Other states are also considering upping the ante on their graduation standards, including Idaho, Arizona and North Carolina, said Matt Gandal, the executive vice president of Achieve, Inc., a nonprofit organization working on raising state education standards.

States are driven, he said, by research showing that students’ odds of earning a bachelor’s degree increase when they take more higher-level courses.

“Every state has academic standards driving testing and accountability, but we used to be able to count on one hand the states trying to align those standards with what it takes to succeed in college,” Gandal said. “But this notion (of alignment) is gaining traction rapidly.”

Oregon education officials and school board members are defending their approach, saying their emphasis is not on a one-size-fits-all, prescribed approach, but a more open-ended system.
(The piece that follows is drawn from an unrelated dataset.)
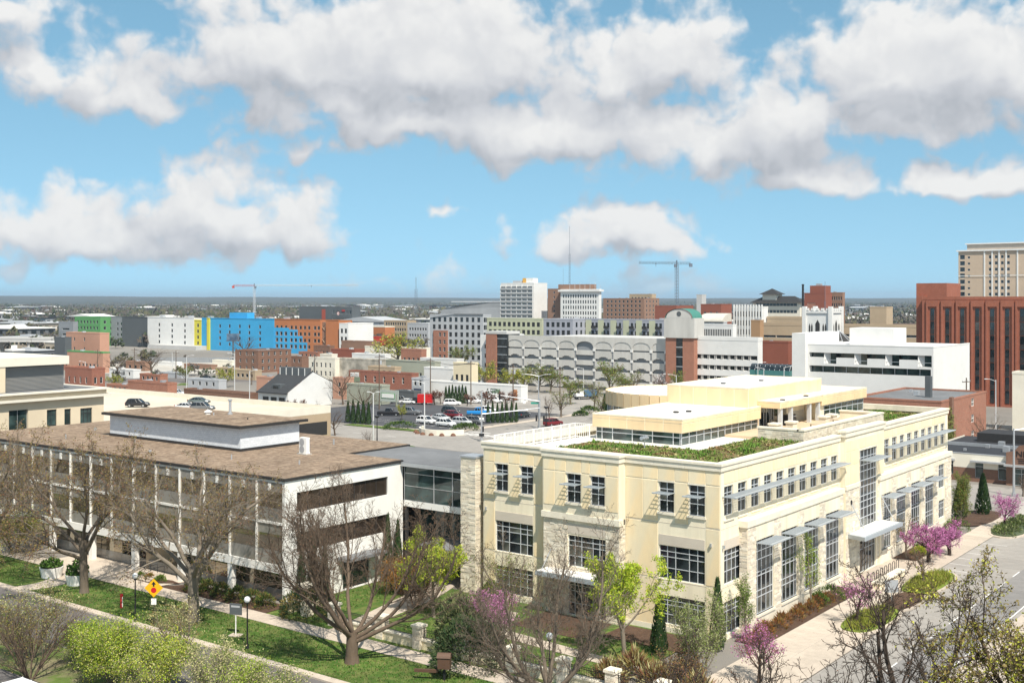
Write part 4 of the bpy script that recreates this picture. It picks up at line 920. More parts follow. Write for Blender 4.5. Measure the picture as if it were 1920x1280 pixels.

“There are eight or nine states going farther than we are,” said Ed Dennis, deputy schools superintendent at the Oregon Department of Education. “I’ll admit that we are behind that line. But we believe in our approach, not a top down mandate based on seat time.”

Students will still be required to demonstrate they’ve mastered the skills taught in a typical Algebra II or higher-level math course, state school board members said, but might get those skills from another class, like a technical mathematics class for students interested in engineering.

“We understand that there are a variety of ways to gain knowledge and skills in math and other subject areas outside the traditional curriculum,” said Oregon Business Alliance president Duncan Wyse, who is a member of the state school board. “It’s relatively easy to simply add more courses. What we care about are mastery and results.”

In shaping the new standards, school board members in Oregon have contended with backlash from principals, teachers and superintendents, who worry that the new requirements will be an unfunded mandate.

They also worry that it will be difficult to hire enough educators to lead upper-level science and math courses, particularly in rural school districts. And there’s also concern that the stricter requirements will lead some students to drop out, where they might once have soldiered on.

Still, five of the six school board members contacted by The Associated Press Thursday said they were leaning toward supporting the proposed math and science requirements.

“We have done a lot of in-depth looking at what is going on around the country,” said board member Nikki Squire of Bend. “Those places having success are providing a variety of pathways. This may not be the last step, but it is a step in the right direction.”